Black does not aim to give us specific steps to inspire this return to the basic values of the Declaration of Independence. His only specific policy-related discussion deals with affirmative duties to flesh out the right to pursuit of happiness with calls for the reinstatement of the Great Society nutrition programs. This, however, would be politically unfeasible in the present environment. Black lays the foundation for an intellectually sufficient and reasonable support for human rights law. Instead of focusing on limited doctrines, such as substantive due process, Black advocates moving away from them, and concentrating on the real questions: “(1) Is this a heart-crushing blow to the pursuit of happiness? And (2) Are the proffered justifications good enough to justify so heavy a blow?” Black does not hedge.
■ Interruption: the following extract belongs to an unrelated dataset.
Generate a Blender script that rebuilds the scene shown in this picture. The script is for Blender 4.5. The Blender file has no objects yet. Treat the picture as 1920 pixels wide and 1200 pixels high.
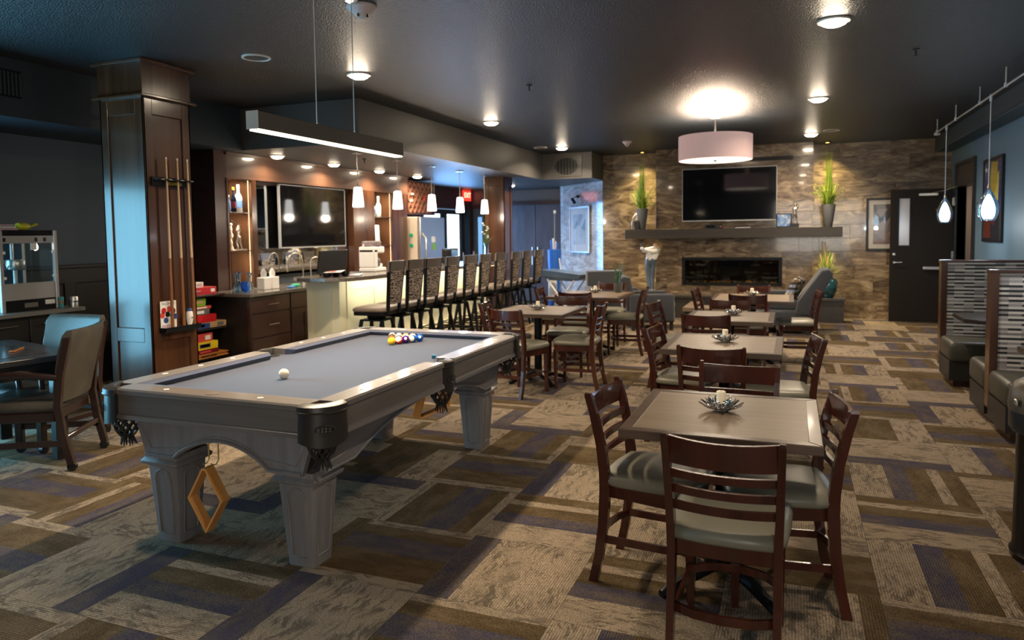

Instead, he encourages all lawyers to think unhesitatingly about the scandal of resigning the Declaration of Independence and Ninth Amendment to oblivion.

In A New Birth of Freedom, Black aims to provide a substantive value system and a better system of reason from which to approach human rights and the general business of this nation. He invokes the spirit of President Abraham Lincoln’s Gettysburg address where Lincoln sought for America “a new birth of freedom.” Black urges us to return to our founding principles. In fact, the life of the Constitution, and of the nation, requires that we institute the legal obligation of the Declaration for human rights.